Clause 15: The method of any of clauses 12 to 14, wherein the first metal layer comprises Copper (Cu).
Clause 16: The method of any of clauses 12 to 15, wherein the second metal layer comprises a metallic material having a coefficient of thermal expansion less than 7×10−6/K.
Clause 17: The method of clause 16, wherein the metallic material comprises at least one of Tungsten (W), Molybdenum (Mo), Chromium (Cr), and Ruthenium (Ru).
Clause 18: The method of any of clauses 12 to 17, wherein the second metal layer is formed by electroless deposition.
Clause 19: The method of any of clauses 12 to 18, further comprising forming a cap layer on the metal in the via opening.
Clause 20: The method of clause 19, wherein the cap layer comprises Co.

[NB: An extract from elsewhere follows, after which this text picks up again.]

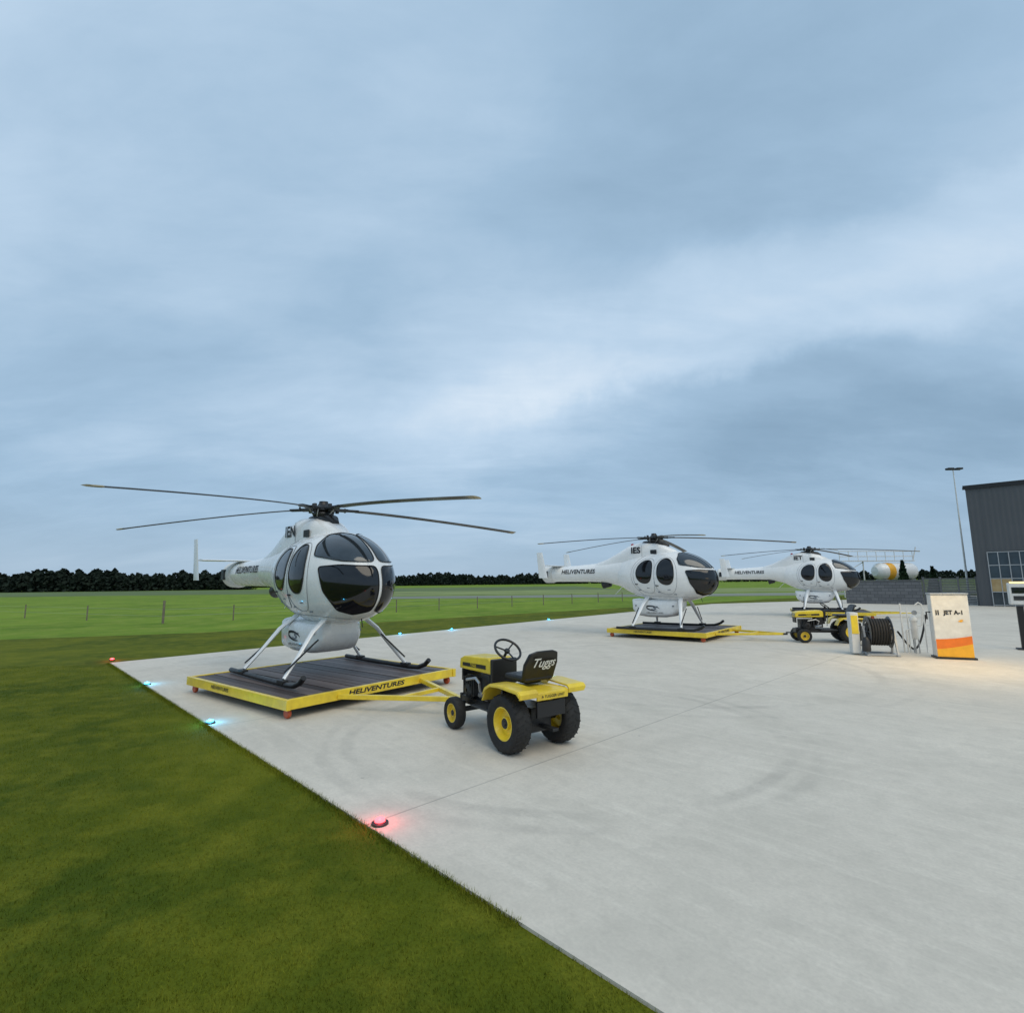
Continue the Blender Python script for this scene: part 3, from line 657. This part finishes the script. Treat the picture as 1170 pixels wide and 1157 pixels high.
pp=MB(); pp.tube([(-.16,0,0),(-.16,0,.5),(-.05,0,.54)],.018,10); pp.tube([(.06,0,.6),(.15,0,.62),(.18,0,1.0),(.18,0,1.08),(.12,0,1.12),(.05,0,1.06)],.016,10); pp.tube([(-.22,.05,0),(-.22,.05,1.1)],.016,10); pp.tube([(.22,.06,0),(.22,.06,1.0)],.014,8)
pp.tube([(-.22,.05,.9),(.22,.06,.9)],.012,8); pp.tube([(-.1,.05,0),(-.1,.05,1.0)],.012,8)
pp.build('pipework',WHITE2,ft)
MB().lathe([(0,.02),(.05,.02),(.055,0),(0,0)],(0,-.1,.9),(0,-1,0),18).build('pressure_gauge',STEEL,ft)
for k in range(3):
    q=2*PI*k/3; MB().bar((math.cos(q)*.055,math.sin(q)*.055,0),(math.cos(q)*.055,math.sin(q)*.055,.34),.018,.018).build('leg',GREYM,ft)
a=gp(1028,744); b_=gp(1064,742); ft_h=[]
P0=Vector((a.x,a.y,.45)); P3=Vector((b_.x,b_.y+.05,.8)); 
for i in range(25):
    q=i/24; p=P0.lerp(P3,q); p.z=.03+(p.z-.03)*abs(2*q-1)**1.7; ft_h.append(p)
tag(MB().tube(ft_h,.022,8).build('fuel_hose',RUB,None),'black fuel hose drooping to the ground between reel and white dispenser','hose')
# terminal
g=gp(1172,742); tm=thing('payment_terminal',(g.x,g.y,0),R(-35),'white card terminal box on a dark post, cut by the right edge','terminal')
MB().box((0,0,.5),(.12,.1,1.0)).build('post',BLACK,tm,bevel=.005); MB().box((0,0,.015),(.3,.3,.03)).build('base_plate',DSTEEL,tm)
MB().box((0,0,1.28),(.34,.24,.5)).build('housing',WHITE2,tm,bevel=.02); MB().box((0,-.125,1.36),(.24,.01,.14)).build('screen',GLASS,tm)
MB().box((0,-.125,1.18),(.2,.012,.1)).build('keypad',DSTEEL,tm)
MB().box((0,-.06,1.545),(.26,.14,.03)).build('added_hood_glow',mat('added_warm_glow',(.8,.6,.3),.4,emit=(1,.7,.3),es=1.5),tm,bevel=.01)  # glowing block added on the housing as a made-up source for the warm pool
L=bpy.data.lights.new('added_warm_glow','AREA'); L.energy=32; L.color=(1,.66,.2); L.size=1.6  # area light added above the concrete for its warm pool, no fixture
lo=bpy.data.objects.new('added_pool_light',L); COL.objects.link(lo); gw=gp(1105,764); lo.location=(gw.x,gw.y,2.1)
# ---------------- edge lights -----------------
RED=mat('red_lens',(.8,.05,.04),.3,emit=(1,.04,.05),es=10); BLU=mat('blue_lens',(.05,.5,.8),.3,emit=(.05,.55,1),es=10)
def edge_light(px,py,red,label):
    g=gp(px,py); t=thing('edge_light',(g.x,g.y,0),0,label,'ground light','lights along the concrete edge')
    MB().lathe([(0,.0),(.06,.0),(.06,.012),(.045,.02),(0,.02)],(0,0,0.001),(0,0,1),20).build('housing',DSTEEL,t)
    MB().lathe([(.038,.021),(.036,.035),(.02,.045),(0,.048)],(0,0,0),(0,0,1),20).build('lens',RED if red else BLU,t)
    l=bpy.data.lights.new('edge_glow','POINT'); l.energy=1.3 if py>900 else 3; l.color=(1,.06,.08) if red else (.08,.55,1); l.shadow_soft_size=.03
    lo=bpy.data.objects.new('edge_glow',l); COL.objects.link(lo); lo.location=(g.x,g.y,.12)
edge_light(128,754,True,'red ground light at the far left corner of the concrete')
edge_light(168,782,False,'blue ground light second from the far left corner of the concrete')
edge_light(240,826,False,'blue ground light halfway along the left concrete edge, left of the dolly')
edge_light(434,941,True,'red ground light nearest the camera on the grass edge')
for i,(x,y,r_) in enumerate(((457,724.5,False),(516,719.5,False),(627,708,False))):
    edge_light(x,y,r_,['small blue ground light on the far concrete edge, leftmost of that row','small blue ground light on the far edge behind the near tractor','small blue ground light on the far edge left of the middle helicopter'][i])
# ---------------- building -----------------
cn=gp(1120,692); fdv=Vector((.71,-.70,0)).normalized()
bt=thing('hangar_building',(cn.x,cn.y,0),math.atan2(fdv.y,fdv.x),'dark grey metal clad building with framed glass doors at the right edge','building')
m,nt,b,oc=newmat('grey_cladding'); c=mix(nt,noise(nt,oc,.6,4),(.06,.066,.074),(.09,.096,.105)); nt.links.new(c,b.inputs['Base Color']); b.inputs['Roughness'].default_value=.55
CLAD=m; HB=6.9
def corr(x0,x1,z0,z1,y0,mb):
    n=int((x1-x0)/.06); vs=[];fs=[]
    for i in range(n+1):
        x=x0+(x1-x0)*i/n; yy=y0-(.010 if (i//2)%2 else 0)
        vs+=[(x,yy,z0),(x,yy,z1)]
    for i in range(n): fs.append((2*i,2*i+2,2*i+3,2*i+1))
    mb.add(vs,fs)
wl=MB(); corr(0,.6,0,HB,0,wl); corr(.6,6,3.1,HB,0,wl); corr(6,14,0,HB,0,wl)
wl.build('front_wall',CLAD,bt,smooth=False)
MB().add([(0,0,0),(0,16,0),(0,16,HB),(0,0,HB)],[(0,1,2,3)]).build('side_wall',CLAD,bt,smooth=False)
MB().add([(0,16,0),(14,16,0),(14,16,HB),(0,16,HB),(14,0,0),(14,0,HB)],[(0,1,2,3),(1,4,5,2)]).build('back_wall',CLAD,bt,smooth=False)
MB().box((7,8,HB+.06),(14.2,16.2,.1)).build('roof',BLACK,bt)
MB().box((7,-.05,HB-.06),(14.24,.08,.14)).build('roof_flashing',BLACK,bt)
dr=MB(); FRM=mat('pale_window_frame',(.36,.38,.40),.5)
XV=(.6,1.05,1.5,1.95,2.45,3.2,3.95,4.7,5.45,5.98)
for x in XV: dr.box((x,-.03,1.53),(.04,.08,3.06))
for z in (.06,.8,1.55,2.3,3.05): dr.box((3.28,-.025,z),(5.4,.06,.045))
dr.build('door_frame',FRM,bt)
PANE=mat('grey_pane_glass',(.05,.07,.085),.08,var=.3,scale=1.2,metal=.3)
PANEL=mat('lit_pane_glass',(.12,.12,.09),.15,var=.6,scale=2.5,emit=(.9,.66,.25),es=.14)
for i in range(len(XV)-1):
    for j,(z0,z1) in enumerate(((.06,.8),(.8,1.55),(1.55,2.3),(2.3,3.05))):
        lit=(i==0 and j==1) or (i==1 and j==1)
        MB().box(((XV[i]+XV[i+1])/2,.0,(z0+z1)/2),(XV[i+1]-XV[i]-.045,.02,z1-z0-.05)).build('window_pane',PANEL if lit else PANE,bt,smooth=False)
def wallmat():
    m,nt,b,oc=newmat('block_wall_face'); br=nd(nt,'ShaderNodeTexBrick'); mp=nd(nt,'ShaderNodeMapping'); mp.inputs['Rotation'].default_value=(R(90),0,0)
    nt.links.new(oc,mp.inputs[0]); nt.links.new(mp.outputs[0],br.inputs[0]); br.inputs['Scale'].default_value=1; br.inputs['Brick Width'].default_value=.4; br.inputs['Row Height'].default_value=.2; br.inputs['Mortar Size'].default_value=.012
    br.inputs['Color1'].default_value=(.12,.125,.135,1); br.inputs['Color2'].default_value=(.165,.17,.18,1); br.inputs['Mortar'].default_value=(.07,.07,.075,1)
    nt.links.new(br.outputs[0],b.inputs['Base Color']); b.inputs['Roughness'].default_value=.9; return m
a=gp(968,689); b2=gp(1056,690.5)
d=(b2-a); bw=thing('block_wall',(a.x,a.y,0),math.atan2(d.y,d.x),'low dark grey block wall behind the farthest helicopter','wall')
Lw=d.length; MB().box((Lw/2,0,.72),(Lw,.2,1.44)).build('wall_blocks',wallmat(),bw,smooth=False); MB().box((Lw/2,0,1.48),(Lw+.06,.28,.07)).build('coping',BLOCK,bw)
a=gp(1058,690.5); b2=gp(1119,691.5); d=b2-a; Lw=d.length
sf=thing('slat_fence',(a.x,a.y,0),math.atan2(d.y,d.x),'dark slatted fence and gate between block wall and building','fence')
for i in range(4): MB().box((Lw*i/3,0,.84),(.12,.12,1.68)).build('post',MIDG,sf,bevel=.005)
for i in range(3):
    sl_=MB(); n=16
    for k in range(n): sl_.box((Lw*(i+.5)/3,0,.1+k*.097),(Lw/3-.14,.025,.08))
    sl_.build('slat_panel',MIDG,sf,smooth=False)
a=at(1022,650,47)
tk=thing('storage_tank',(a.x,a.y,0),R(8),'long white storage tank with orange band and railing behind the block wall','tank')
MB().lathe([(0,-2.0),(.4,-1.95),(.65,-1.7),(.72,-1.45),(.72,1.45),(.65,1.7),(.4,1.95),(0,2.0)],(0,0,2.2),(1,0,0),32).build('vessel',WHITE,tk)
MB().lathe([(.724,-1.1),(.73,-1.07),(.73,-.5),(.724,-.47)],(0,0,2.2),(1,0,0),32).build('orange_band',YO,tk)
for s in(-1,1): MB().box((s*1.3,0,.75),(.3,1.1,1.5)).build('saddle',GREYM,tk)
rg=MB()
for z in(3.5,3.95): rg.tube([(-5.2,0,z),(1.9,0,z)],.035,6)
for k in range(9): rg.tube([(-5.2+k*.8875,0,3.05),(-5.2+k*.8875,0,3.95)],.03,6)
rg.box((-1.65,0,3.1),(7.1,.5,.06)); rg.tube([(-5,0,0),(-5,0,3.08)],.05,8); rg.tube([(-3,0,0),(-3,0,3.08)],.05,8); rg.tube([(-5,0,2),(-3,0,3)],.03,6)
rg.tube([(1.9,0,3.1),(2.3,0,4.3)],.05,6); rg.build('walkway_railing',WHITE2,tk)
a=at(1104,655,42)
lm=thing('floodlight_mast',(a.x,a.y,0),0,'tall thin white floodlight mast left of the dark building','floodlight')
MB().tube([(0,0,0),(0,0,10.1)],[.08,.035],12).build('pole',WHITE2,lm); MB().box((0,0,10.15),(1.1,.08,.08)).build('crossarm',DSTEEL,lm)
for s in(-1,1): MB().box((s*.35,-.12,10.2),(.45,.4,.14)).build('lamp_head',DSTEEL,lm,bevel=.02)
def conifer(px,py,Y,h,label):
    p=at(px,py,Y); t=thing('conifer',(p.x,p.y,0),0,label,'tree')
    MB().tube([(0,0,0),(.03,0,h*.5),(0,0,h*.95)],[.12,.07,.02],8).build('trunk',WOODP,t)
    k=900; z=np.random.rand(k)**.8; rad=(1-z)*h*.2*(.35+.75*np.random.rand(k)); q=np.random.rand(k)*2*PI
    P=np.stack([np.cos(q)*rad,np.sin(q)*rad,.25+z*(h-.25)],1); quadobj('crown',quads(P,.12),LEAF2,t)
conifer(1032,655,39,2.85,'small dark conifer in front of the white tank')
conifer(1066,658,40,2.4,'small dark shrub-like conifer behind the slatted fence')
# ---------------- field fence -----------------
ff=thing('wire_fence',(0,0,0),0,'long low post and wire fence across the green field behind the nearest helicopter','fence')
e0=gp(186,711.5); e1=gp(760,684); e2=gp(-80,701)
pts=[e0.lerp(e1,i/13) for i in range(14)]+[e0.lerp(e2,i/4) for i in range(1,5)]
for i,p in enumerate(pts): MB().tube([(p.x,p.y,-.05),(p.x,p.y,1.0 if i==0 else .72)],.05 if i==0 else .03,8).build('post',WOODP,ff)
wr=MB()
for z in(.3,.6):
    wr.tube([(p.x,p.y,z) for p in (pts[0],pts[13])],.004,4); wr.tube([(p.x,p.y,z) for p in (pts[0],pts[-1])],.004,4)
wr.build('wires',GREYM,ff)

Those of skill in the art will further appreciate that the various illustrative logical blocks, modules, circuits, and algorithms described in connection with certain aspects disclosed herein may be implemented as electronic hardware, instructions stored in memory or in another computer readable medium and executed by a processor or other processing device, or combinations of both. The devices described herein may be employed in any circuit, hardware component, IC, or IC chip, as examples. Memory disclosed herein may be any type and size of memory and may be configured to store any type of information desired. To clearly illustrate this interchangeability, various illustrative components, blocks, modules, circuits, and steps have been described above generally in terms of their functionality. How such functionality is implemented depends upon the particular application, design choices, and/or design constraints imposed on the overall system. Skilled artisans may implement the described functionality in varying ways for each particular application, but such implementation decisions should not be interpreted as causing a departure from the scope of the present disclosure.

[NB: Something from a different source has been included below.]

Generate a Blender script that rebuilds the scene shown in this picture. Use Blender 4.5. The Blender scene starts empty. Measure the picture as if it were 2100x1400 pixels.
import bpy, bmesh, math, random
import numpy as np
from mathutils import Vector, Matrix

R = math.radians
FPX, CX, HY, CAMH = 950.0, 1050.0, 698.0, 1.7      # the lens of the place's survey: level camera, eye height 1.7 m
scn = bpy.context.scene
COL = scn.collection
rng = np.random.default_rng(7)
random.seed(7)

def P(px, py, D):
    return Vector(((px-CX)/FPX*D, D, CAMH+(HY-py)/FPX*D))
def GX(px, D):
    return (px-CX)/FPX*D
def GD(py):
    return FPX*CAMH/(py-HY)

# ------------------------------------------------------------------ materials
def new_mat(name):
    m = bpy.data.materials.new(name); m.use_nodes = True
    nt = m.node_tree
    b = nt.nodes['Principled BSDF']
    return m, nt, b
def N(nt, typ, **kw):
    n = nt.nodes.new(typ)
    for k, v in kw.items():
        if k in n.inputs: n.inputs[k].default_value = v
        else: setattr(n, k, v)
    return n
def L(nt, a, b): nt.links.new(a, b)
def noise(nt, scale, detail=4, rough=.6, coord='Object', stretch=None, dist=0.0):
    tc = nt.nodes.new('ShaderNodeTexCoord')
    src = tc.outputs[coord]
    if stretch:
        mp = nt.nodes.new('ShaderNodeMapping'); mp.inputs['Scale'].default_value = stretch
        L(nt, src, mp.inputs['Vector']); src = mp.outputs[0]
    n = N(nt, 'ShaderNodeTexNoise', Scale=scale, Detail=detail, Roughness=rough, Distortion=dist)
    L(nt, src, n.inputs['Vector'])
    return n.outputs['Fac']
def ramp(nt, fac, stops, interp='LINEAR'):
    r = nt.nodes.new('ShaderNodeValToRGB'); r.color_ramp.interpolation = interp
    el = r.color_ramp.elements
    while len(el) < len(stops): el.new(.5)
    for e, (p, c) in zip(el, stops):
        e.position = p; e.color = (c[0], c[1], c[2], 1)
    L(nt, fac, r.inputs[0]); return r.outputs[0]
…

It is also noted that the operational steps described in any of the exemplary aspects herein are described to provide examples and discussion. The operations described may be performed in numerous different sequences other than the illustrated sequences. Furthermore, operations described in a single operational step may actually be performed in a number of different steps. Additionally, one or more operational steps discussed in the exemplary aspects may be combined. It is to be understood that the operational steps illustrated in any flowchart diagrams may be subject to numerous different modifications as will be readily apparent to one of skill in the art. Those of skill in the art will also understand that information and signals may be represented using any of a variety of different technologies and techniques. For example, data, instructions, commands, information, signals, bits, symbols, and chips that may be referenced throughout the above description may be represented by voltages, currents, electromagnetic waves, magnetic fields or particles, optical fields or particles, or any combination thereof.
The previous description of the disclosure is provided to enable any person skilled in the art to make or use the disclosure. Various modifications to the disclosure will be readily apparent to those skilled in the art, and the generic principles defined herein may be applied to other variations without departing from the spirit or scope of the disclosure. Thus, the disclosure is not intended to be limited to the examples and designs described herein, but is to be accorded the widest scope consistent with the principles and features disclosed herein.